Which reminds me sadly of my last visit to Louisiana Museum just north of Copenhagen. It has brought together the most glorious ensemble of Sandy’s mobiles/stabiles on its dining terrace, sited so that you’re looking through a clutch of Calders to the Oresund, which separates Denmark from Sweden. I was so distracted from my lunch by this delicious view that the Danes sharing my table inquired if there was something wrong with my food, so distraught looked I.

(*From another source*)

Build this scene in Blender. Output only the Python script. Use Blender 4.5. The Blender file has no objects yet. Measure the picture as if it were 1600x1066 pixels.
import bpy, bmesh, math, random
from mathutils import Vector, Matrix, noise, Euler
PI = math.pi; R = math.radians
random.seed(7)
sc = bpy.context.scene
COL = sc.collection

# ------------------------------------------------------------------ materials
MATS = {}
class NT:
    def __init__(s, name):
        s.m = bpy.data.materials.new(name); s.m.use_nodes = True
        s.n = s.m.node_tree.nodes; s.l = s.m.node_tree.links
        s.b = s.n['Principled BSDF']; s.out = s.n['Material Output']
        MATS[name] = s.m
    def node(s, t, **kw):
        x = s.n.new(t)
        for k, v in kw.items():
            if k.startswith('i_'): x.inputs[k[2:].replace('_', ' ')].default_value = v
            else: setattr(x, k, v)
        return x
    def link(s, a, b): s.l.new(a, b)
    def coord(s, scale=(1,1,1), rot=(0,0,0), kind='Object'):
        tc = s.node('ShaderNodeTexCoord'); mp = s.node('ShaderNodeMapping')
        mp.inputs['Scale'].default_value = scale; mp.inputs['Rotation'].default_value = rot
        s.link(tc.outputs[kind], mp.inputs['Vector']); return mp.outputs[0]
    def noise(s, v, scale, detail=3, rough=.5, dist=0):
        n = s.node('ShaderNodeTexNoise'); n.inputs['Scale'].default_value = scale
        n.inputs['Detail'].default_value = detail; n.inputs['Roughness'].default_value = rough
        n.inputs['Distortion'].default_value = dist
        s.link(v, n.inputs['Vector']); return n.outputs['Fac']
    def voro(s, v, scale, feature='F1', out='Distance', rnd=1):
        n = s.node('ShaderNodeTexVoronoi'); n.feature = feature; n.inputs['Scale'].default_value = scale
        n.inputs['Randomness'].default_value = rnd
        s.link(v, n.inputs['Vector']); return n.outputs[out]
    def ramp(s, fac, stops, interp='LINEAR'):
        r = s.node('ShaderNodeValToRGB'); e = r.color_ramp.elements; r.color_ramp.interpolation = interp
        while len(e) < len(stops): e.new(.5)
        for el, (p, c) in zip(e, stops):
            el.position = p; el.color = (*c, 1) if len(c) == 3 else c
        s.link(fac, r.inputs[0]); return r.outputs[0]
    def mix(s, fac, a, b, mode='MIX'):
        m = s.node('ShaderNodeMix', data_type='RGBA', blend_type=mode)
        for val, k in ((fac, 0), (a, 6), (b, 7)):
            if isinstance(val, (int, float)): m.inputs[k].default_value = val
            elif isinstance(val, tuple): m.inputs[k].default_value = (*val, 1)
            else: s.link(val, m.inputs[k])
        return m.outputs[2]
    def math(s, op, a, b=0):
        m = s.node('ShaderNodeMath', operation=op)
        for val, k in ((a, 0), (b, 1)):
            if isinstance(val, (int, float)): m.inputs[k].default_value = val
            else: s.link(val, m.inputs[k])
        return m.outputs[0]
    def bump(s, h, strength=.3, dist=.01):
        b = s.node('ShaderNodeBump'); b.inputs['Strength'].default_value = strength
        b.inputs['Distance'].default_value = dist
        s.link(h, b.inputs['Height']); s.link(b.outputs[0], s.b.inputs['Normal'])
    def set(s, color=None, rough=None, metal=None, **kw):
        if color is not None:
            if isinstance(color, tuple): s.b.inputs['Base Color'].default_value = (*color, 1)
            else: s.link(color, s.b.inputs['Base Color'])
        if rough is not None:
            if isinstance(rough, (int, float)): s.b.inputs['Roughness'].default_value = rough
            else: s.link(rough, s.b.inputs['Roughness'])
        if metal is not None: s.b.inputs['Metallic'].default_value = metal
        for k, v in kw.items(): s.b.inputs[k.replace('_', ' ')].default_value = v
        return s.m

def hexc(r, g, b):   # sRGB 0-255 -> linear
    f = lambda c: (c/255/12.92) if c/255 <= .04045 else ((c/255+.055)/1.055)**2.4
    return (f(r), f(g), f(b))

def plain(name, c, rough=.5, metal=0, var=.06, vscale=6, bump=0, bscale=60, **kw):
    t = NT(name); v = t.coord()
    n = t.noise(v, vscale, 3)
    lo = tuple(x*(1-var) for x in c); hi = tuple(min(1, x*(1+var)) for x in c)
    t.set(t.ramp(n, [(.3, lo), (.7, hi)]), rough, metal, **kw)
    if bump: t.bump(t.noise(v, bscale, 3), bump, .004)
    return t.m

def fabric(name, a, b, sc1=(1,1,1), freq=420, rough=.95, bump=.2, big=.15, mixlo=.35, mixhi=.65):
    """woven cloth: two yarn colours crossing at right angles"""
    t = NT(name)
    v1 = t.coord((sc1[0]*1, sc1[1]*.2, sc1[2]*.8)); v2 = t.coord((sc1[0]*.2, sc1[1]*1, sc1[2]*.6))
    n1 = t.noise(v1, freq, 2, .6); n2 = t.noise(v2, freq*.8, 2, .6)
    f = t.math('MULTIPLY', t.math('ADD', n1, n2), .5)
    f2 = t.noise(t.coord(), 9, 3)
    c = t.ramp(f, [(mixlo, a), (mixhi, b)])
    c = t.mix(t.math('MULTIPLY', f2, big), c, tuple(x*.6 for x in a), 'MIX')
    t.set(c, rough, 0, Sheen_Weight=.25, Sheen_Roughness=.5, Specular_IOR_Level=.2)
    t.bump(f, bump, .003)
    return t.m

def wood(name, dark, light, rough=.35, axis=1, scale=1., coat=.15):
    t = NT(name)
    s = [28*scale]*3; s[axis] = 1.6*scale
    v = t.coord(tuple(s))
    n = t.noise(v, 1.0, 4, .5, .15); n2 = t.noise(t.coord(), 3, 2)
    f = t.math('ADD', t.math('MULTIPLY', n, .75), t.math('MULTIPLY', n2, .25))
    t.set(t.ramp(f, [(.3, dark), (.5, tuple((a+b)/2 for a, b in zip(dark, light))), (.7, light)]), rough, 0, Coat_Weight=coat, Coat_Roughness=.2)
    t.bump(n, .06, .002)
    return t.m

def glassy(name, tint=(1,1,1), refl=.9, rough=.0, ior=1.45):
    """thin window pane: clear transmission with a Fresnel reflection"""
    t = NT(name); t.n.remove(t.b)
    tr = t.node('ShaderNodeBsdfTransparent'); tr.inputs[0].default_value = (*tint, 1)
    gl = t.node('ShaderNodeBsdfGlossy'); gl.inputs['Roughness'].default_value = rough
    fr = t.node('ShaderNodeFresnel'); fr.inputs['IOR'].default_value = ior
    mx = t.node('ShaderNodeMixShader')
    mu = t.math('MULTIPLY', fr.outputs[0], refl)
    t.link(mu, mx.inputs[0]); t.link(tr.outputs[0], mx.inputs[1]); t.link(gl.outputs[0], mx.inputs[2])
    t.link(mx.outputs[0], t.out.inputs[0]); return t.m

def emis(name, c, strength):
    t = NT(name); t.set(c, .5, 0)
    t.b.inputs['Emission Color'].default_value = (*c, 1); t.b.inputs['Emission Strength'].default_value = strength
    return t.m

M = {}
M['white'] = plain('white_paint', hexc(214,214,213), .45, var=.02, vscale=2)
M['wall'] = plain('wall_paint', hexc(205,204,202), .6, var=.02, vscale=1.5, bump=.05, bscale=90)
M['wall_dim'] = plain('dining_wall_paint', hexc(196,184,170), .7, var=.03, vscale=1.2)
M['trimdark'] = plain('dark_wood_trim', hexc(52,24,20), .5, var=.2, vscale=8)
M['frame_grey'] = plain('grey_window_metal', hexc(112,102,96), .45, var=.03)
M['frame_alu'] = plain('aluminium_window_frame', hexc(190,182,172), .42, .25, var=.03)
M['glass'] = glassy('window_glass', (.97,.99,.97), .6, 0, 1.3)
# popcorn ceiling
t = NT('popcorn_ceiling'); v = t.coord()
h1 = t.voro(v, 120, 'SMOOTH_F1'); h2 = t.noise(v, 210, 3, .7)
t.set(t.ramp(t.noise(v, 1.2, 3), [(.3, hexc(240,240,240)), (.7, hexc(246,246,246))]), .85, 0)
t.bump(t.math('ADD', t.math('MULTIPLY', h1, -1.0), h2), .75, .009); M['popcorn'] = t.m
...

“No,” I replied, “I’m just envying you your Calder visual dessert.” And I went on to explain that my home town was Philadelphia, and that I was a certified nut when it came to Calder’s work, from his tiny circus ensembles to the humongous Chicago City Hall Stabile. And I further explained that three generations of sculpting Calders were Philly’s hidden pride and joy. And that we were having one hell of a time getting the heirs to lease some Golden Sandies to a projected museum along the Benjamin Franklin Parkway. They were astonished that little old Denmark was way ahead of the artist’s hometown in celebrating his ouevre.

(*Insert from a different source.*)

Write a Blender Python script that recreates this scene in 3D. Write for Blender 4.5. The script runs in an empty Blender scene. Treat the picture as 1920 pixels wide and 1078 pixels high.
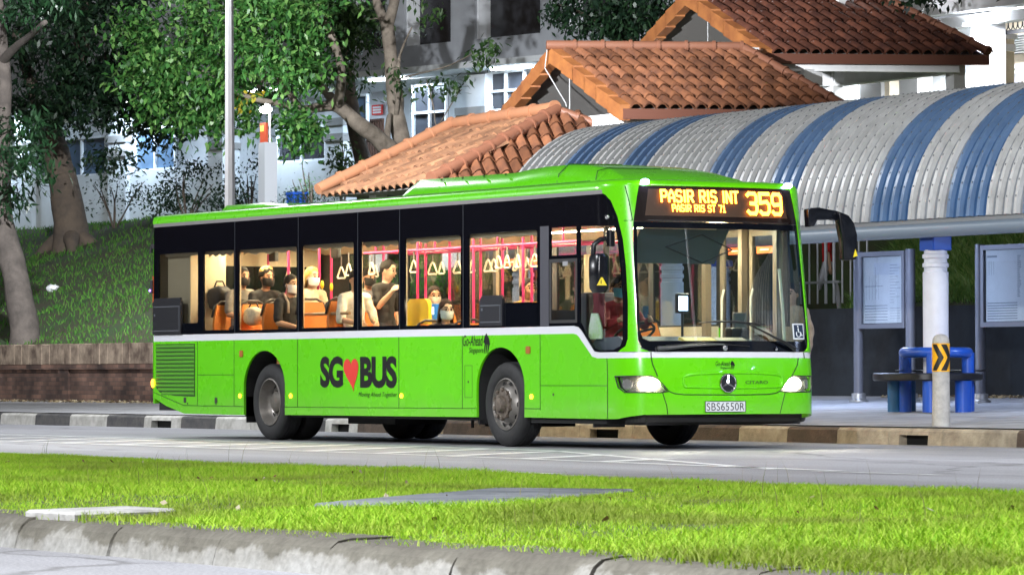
import bpy, bmesh, math, random
import numpy as np
from mathutils import Vector, Matrix, noise
from mathutils.geometry import tessellate_polygon
R = math.radians
rng = random.Random(7)
npr = np.random.default_rng(11)
scene = bpy.context.scene
COL = scene.collection

# ------------------------------------------------------------------ camera
CAM = np.array([48.5648, -23.3448, 0.7900])
YAW, PITCH, ROLL, FPX = 2.60373704, 0.02244049, -0.00136293, 7512.756
_f = np.array([math.cos(PITCH)*math.cos(YAW), math.cos(PITCH)*math.sin(YAW), math.sin(PITCH)])
_r = np.cross(_f, [0, 0, 1.0]); _r /= np.linalg.norm(_r)
_u = np.cross(_r, _f)
_r, _u = _r*math.cos(ROLL)+_u*math.sin(ROLL), -_r*math.sin(ROLL)+_u*math.cos(ROLL)
cd = bpy.data.cameras.new('camera'); cam = bpy.data.objects.new('camera', cd); COL.objects.link(cam)
cd.sensor_width = 36.0; cd.lens = FPX*36.0/1920.0
cd.clip_start = 0.5; cd.clip_end = 1200
cam.matrix_world = Matrix(((_r[0], _u[0], -_f[0], CAM[0]), (_r[1], _u[1], -_f[1], CAM[1]), (_r[2], _u[2], -_f[2], CAM[2]), (0, 0, 0, 1)))
cd.dof.use_dof = True
cd.dof.focus_distance = 47.0
cd.dof.aperture_fstop = 18.0
scene.camera = cam

# ------------------------------------------------------------------ sky, sun lamp as an added soft fill, exposure
world = bpy.data.worlds.new('World'); scene.world = world; world.use_nodes = True
wn = world.node_tree.nodes; wl = world.node_tree.links
sky = wn.new('ShaderNodeTexSky'); sky.sky_type = 'NISHITA'; sky.sun_disc = False
SUN_AZ = R(125)
sky.sun_elevation = R(-2); sky.sun_rotation = SUN_AZ
bg = wn['Background']; bg.inputs[1].default_value = 0.15
wl.new(sky.outputs[0], bg.inputs[0])
sd = bpy.data.lights.new('sun', 'SUN'); sun = bpy.data.objects.new('sun', sd); COL.objects.link(sun)
sd.energy = 0.21; sd.angle = R(14); sd.color = (1.0, 0.98, 0.94)
def aim(o, d):
    o.rotation_euler = Vector(d).to_track_quat('-Z', 'Y').to_euler()
aim(sun, (-0.62, 0.43, -0.85))
scene.view_settings.view_transform = 'Standard'; scene.view_settings.look = 'None'
scene.view_settings.exposure = 1.45; scene.view_settings.gamma = 1.0
scene.cycles.use_denoising = True
scene.cycles.max_bounces = 8; scene.cycles.transparent_max_bounces = 16
scene.cycles.sample_clamp_indirect = 6.0
scene.cycles.caustics_reflective = False; scene.cycles.caustics_refractive = False

# pixel of the 1920-wide photograph -> point on a real plane of the place (used for measuring)
def _ray(u, v): return _f*FPX + _r*(u-960) - _u*(v-539)
def PY(u, v, y): d = _ray(u, v); return CAM+d*(y-CAM[1])/d[1]
def PX(u, v, x): d = _ray(u, v); return CAM+d*(x-CAM[0])/d[0]
def PZ(u, v, z): d = _ray(u, v); return CAM+d*(z-CAM[2])/d[2]
def PN(u, v, o, n):
    d = _ray(u, v); o = np.array(o, float); n = np.array(n, float)
    return CAM+d*((o-CAM)@n)/(d@n)

# ------------------------------------------------------------------ materials
_M = {}
def mat(name, color, rough=0.6, metal=0.0, var=0.0, scale=4.0, bump=0.0, bscale=40.0, coat=0.0, emit=None, estr=0.0, spec=0.5, col2=None, sub=None, detail=4.0):
    """principled material with object-space noise variation and optional bump"""
    if name in _M: return _M[name]
    m = bpy.data.materials.new(name); m.use_nodes = True; _M[name] = m
    nt = m.node_tree; N = nt.nodes; L = nt.links; b = N['Principled BSDF']
    b.inputs['Roughness'].default_value = rough; b.inputs['Metallic'].default_value = metal
    b.inputs['Specular IOR Level'].default_value = spec
    b.inputs['Coat Weight'].default_value = coat; b.inputs['Coat Roughness'].default_value = 0.04
    c = (*color, 1)
    b.inputs['Base Color'].default_value = c
    if var or col2:
        tc = N.new('ShaderNodeTexCoord'); n = N.new('ShaderNodeTexNoise')
        n.inputs['Scale'].default_value = scale; n.inputs['Detail'].default_value = detail; n.inputs['Roughness'].default_value = 0.65
        L.new(tc.outputs['Object'], n.inputs['Vector'])
        rp = N.new('ShaderNodeValToRGB'); L.new(n.outputs[0], rp.inputs[0])
        lo = col2 if col2 else tuple(x*(1-var) for x in color); hi = color if col2 else tuple(min(1, x*(1+var)) for x in color)
        rp.color_ramp.elements[0].position = 0.35; rp.color_ramp.elements[1].position = 0.65
        rp.color_ramp.elements[0].color = (*lo, 1); rp.color_ramp.elements[1].color = (*hi, 1)
        L.new(rp.outputs[0], b.inputs['Base Color'])
    if bump:
        tc2 = N.new('ShaderNodeTexCoord'); n2 = N.new('ShaderNodeTexNoise'); n2.inputs['Scale'].default_value = bscale; n2.inputs['Detail'].default_value = 5
        L.new(tc2.outputs['Object'], n2.inputs['Vector'])
        bp = N.new('ShaderNodeBump'); bp.inputs['Strength'].default_value = bump; bp.inputs['Distance'].default_value = 0.02
        L.new(n2.outputs[0], bp.inputs['Height']); L.new(bp.outputs[0], b.inputs['Normal'])
    if emit:
        b.inputs['Emission Color'].default_value = (*emit, 1); b.inputs['Emission Strength'].default_value = estr
    return m

def glass(name, tint, refl=1.0, rough=0.0):
    if name in _M: return _M[name]
    m = bpy.data.materials.new(name); m.use_nodes = True; _M[name] = m
    nt = m.node_tree; N = nt.nodes; L = nt.links; N.remove(N['Principled BSDF'])
    t = N.new('ShaderNodeBsdfTransparent'); t.inputs[0].default_value = (*tint, 1)
    g = N.new('ShaderNodeBsdfGlossy'); g.inputs['Roughness'].default_value = rough
    # thin sheet: symmetric Schlick term so that both faces of a pane behave alike
    fr = N.new('ShaderNodeLayerWeight'); fr.inputs[0].default_value = 0.5
    pw = N.new('ShaderNodeMath'); pw.operation = 'POWER'; pw.inputs[1].default_value = 5.0
    ma = N.new('ShaderNodeMath'); ma.operation = 'MULTIPLY_ADD'; ma.inputs[1].default_value = 0.9; ma.inputs[2].default_value = 0.042
    ml = N.new('ShaderNodeMath'); ml.operation = 'MULTIPLY'; ml.inputs[1].default_value = refl; ml.use_clamp = True
    L.new(fr.outputs['Facing'], pw.inputs[0]); L.new(pw.outputs[0], ma.inputs[0])
    mx = N.new('ShaderNodeMixShader')
    L.new(ma.outputs[0], ml.inputs[0]); L.new(ml.outputs[0], mx.inputs[0]); L.new(t.outputs[0], mx.inputs[1]); L.new(g.outputs[0], mx.inputs[2])
    L.new(mx.outputs[0], N['Material Output'].inputs[0])
    return m

def leafmat(name, cols, rough=0.45, trans=0.25, vary='island'):
    """leaf colours picked leaf by leaf (Random Per Island), a little light passing through"""
    if name in _M: return _M[name]
    m = bpy.data.materials.new(name); m.use_nodes = True; _M[name] = m
    nt = m.node_tree; N = nt.nodes; L = nt.links; b = N['Principled BSDF']
    ge = N.new('ShaderNodeNewGeometry'); rp = N.new('ShaderNodeValToRGB')
    L.new(ge.outputs['Random Per Island'], rp.inputs[0])
    el = rp.color_ramp.elements
    el[0].color = (*cols[0], 1); el[1].color = (*cols[-1], 1)
    for i, c in enumerate(cols[1:-1]):
        e = el.new((i+1)/(len(cols)-1)); e.color = (*c, 1)
    L.new(rp.outputs[0], b.inputs['Base Color']); b.inputs['Roughness'].default_value = rough
    tr = N.new('ShaderNodeBsdfTranslucent'); L.new(rp.outputs[0], tr.inputs[0])
    mx = N.new('ShaderNodeMixShader'); mx.inputs[0].default_value = trans
    L.new(b.outputs[0], mx.inputs[1]); L.new(tr.outputs[0], mx.inputs[2]); L.new(mx.outputs[0], N['Material Output'].inputs[0])
    return m

def nodes_of(m): return m.node_tree.nodes, m.node_tree.links, m.node_tree.nodes['Principled BSDF']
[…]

Heh, damn it. We can’t let those greedy heirs deny our town a Calder Future. I still remember with utter joy that day in 1962 when Ed Bacon took me and Joe Carreiro (then head of Industrial Design at Philadelphia College of Art) to the Penn statue atop City Hall that Sandy’s gramp sculpted. From there we could see the Swann Fountain at Logan Square that Sandy’s dad had created later. Indeed, that 360-degree view was my Philly baptism as a Detroit immigrant.

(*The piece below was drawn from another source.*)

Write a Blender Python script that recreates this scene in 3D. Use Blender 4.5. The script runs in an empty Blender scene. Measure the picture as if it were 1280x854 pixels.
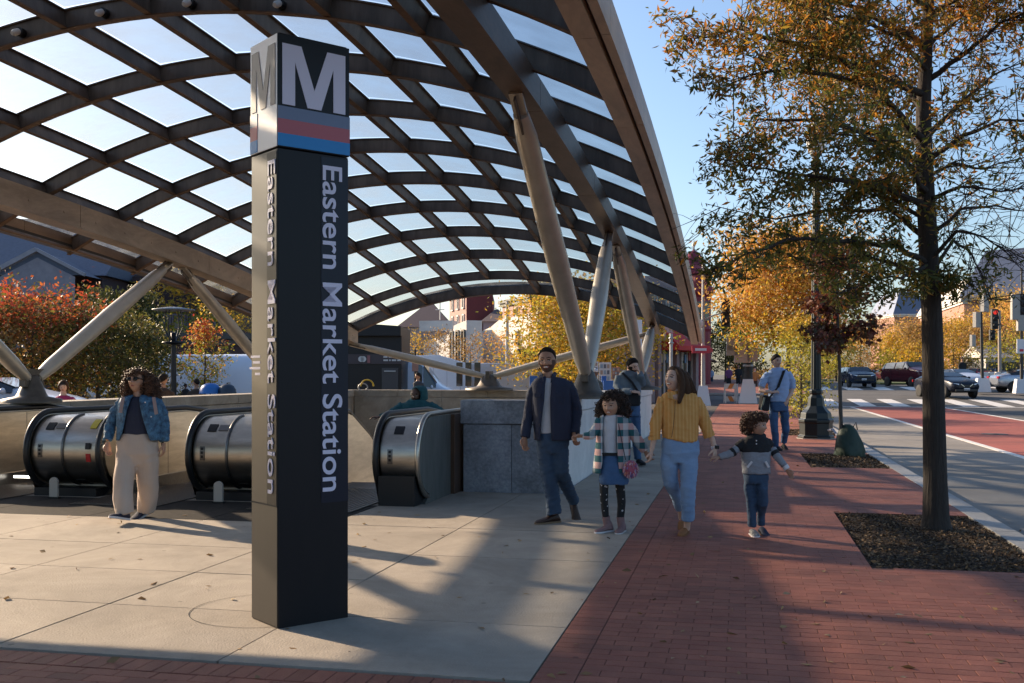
import bpy, bmesh, math, random
import numpy as np
from mathutils import Vector, Matrix, Euler
random.seed(11); rng = np.random.default_rng(7)
S = bpy.context.scene
COL = S.collection
H = 1.5; F = 1300.0; TH = math.atan(285/1300.0)
CT, ST = math.cos(TH), math.sin(TH)
# ---------------------------------------------------------------- camera
cam = bpy.data.objects.new('camera', bpy.data.cameras.new('camera'))
COL.objects.link(cam); S.camera = cam
cam.location = (0, 0, H); cam.rotation_euler = (math.radians(90), 0, TH)
cam.data.sensor_width = 36; cam.data.lens = 36*F/1280
cam.data.shift_y = (468-427)/1280
cam.data.clip_start = 0.1; cam.data.clip_end = 3000
# ---------------------------------------------------------------- sky and sun
SUN_EL = math.radians(21.0)
SUN_DIR = Vector((-0.904*math.cos(SUN_EL), 0.427*math.cos(SUN_EL), math.sin(SUN_EL)))
W = bpy.data.worlds.new('World'); S.world = W; W.use_nodes = True
nt = W.node_tree; nt.nodes.clear()
sky = nt.nodes.new('ShaderNodeTexSky'); sky.sky_type = 'NISHITA'; sky.sun_disc = False
sky.sun_elevation = SUN_EL; sky.sun_rotation = math.atan2(SUN_DIR.x, SUN_DIR.y)
sky.air_density = 1.0; sky.dust_density = 1.8; sky.ozone_density = 3.2
bg = nt.nodes.new('ShaderNodeBackground'); bg.inputs['Strength'].default_value = 0.115
wo = nt.nodes.new('ShaderNodeOutputWorld')
nt.links.new(sky.outputs[0], bg.inputs[0]); nt.links.new(bg.outputs[0], wo.inputs[0])
sl = bpy.data.lights.new('sun', 'SUN'); sl.energy = 5.0; sl.angle = math.radians(0.6); sl.color = (1.0, 0.78, 0.55)
so = bpy.data.objects.new('sun', sl); COL.objects.link(so)
so.rotation_euler = SUN_DIR.to_track_quat('Z', 'Y').to_euler(); so.location = (-30, 20, 30)
S.view_settings.view_transform = 'Standard'; S.view_settings.look = 'None'
S.view_settings.exposure = 1.02; S.view_settings.gamma = 1
S.render.engine = 'CYCLES'
S.cycles.use_denoising = True
S.cycles.max_bounces = 8; S.cycles.transparent_max_bounces = 16; S.cycles.caustics_reflective = False; S.cycles.caustics_refractive = False
try: S.cycles.denoiser = 'OPENIMAGEDENOISE'
except Exception: pass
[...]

(There too was Claes Oldenburg’s “Clothespin,” a.k.a. “The Kiss.” And further off Robert Indiana’s LOVE. Not to forget those stunning initials, PSFS, atop our first skyscraper at 12th and Market, designed by William Lascaze and George Howe. Or the Benjamin Franklin and Walt Whitman Bridges. Every Philadelphia school child deserves the Bacon Saunter we two took that day with our most creative city planner. It is the ideal place to gawk at our Public Art.)

Let me use Bacon’s mind to solve the Calder impasse. Bacon induced Louie Kahn’s protégé, Richard Saul Wurman, to write a guide to Philadelphia architecture for elementary and secondary school children. I envision an analogous Calder Walk Guide, beginning with a sneaky preview of the Calders in the Art Museum collection. (The National Gallery of Art already offers an on-line saunter through the giant retrospective it created in his honor.)

Then let’s let a teacher who has been enlightened by a Rickie Wurman-level guidebook on Philly outdoor sculpture lead a lively crowd of young-uns down our grand Champs Elysées, grandly named after our greatest tinkerer, Old Ben. The tour guide can point out that it was Marcel Duchamps, our greatest Urinator, who dubbed Sandy’s moving works “mobiles.” And later Jean Arp dubbed his stationary jobs “stabiles.” (We’ll keep quiet as the kids pass by Sly Stallone’s reeking Rocky Balboa sculpture, a stabile that wishes it were a mobile.)

As I looked into Sandy Calder’s life, I became all the more certain that his bio would appeal to those myriad students who don’t quite dig the Kultur thing. It surprised me to learn that Sandy’s parents, both artists, dissuaded young Alexander from pursuing an artistic career because it was such an iffy source of income. So Sandy studied mechanical engineering at the Stevens Institute of Technology! It was a while later, serving below-decks on a San Francisco-New York passenger cruiser, that he experienced his artistic epiphany. While steaming past Guatemala, he looked out a porthole, and lo, the full moon rose from the sea just as the sun was sinking. Wowie, mused our hero.

When he got back to New York, Sandy enrolled in the Art Students League. And before you could say Pablo Picasso, he was in Paris (1926) showing off his Cirque Calder—tiny wire figures made to move by the gears and motors this onetime engineer brought to his muse. It dazzled his fellow artists, who were already accustomed to quirky Phillies, as they had just learned to love Man Ray’s strange photographs. The Cirque Calder so beguiled Arno Breker (1900-91), soon to gain notoriety as Hitler’s sculptor (and later undeserved obliquity), that Calder was invited to share Breker’s atelier. His career had begun.

Let’s not let it get bogged down in a relative diatribe.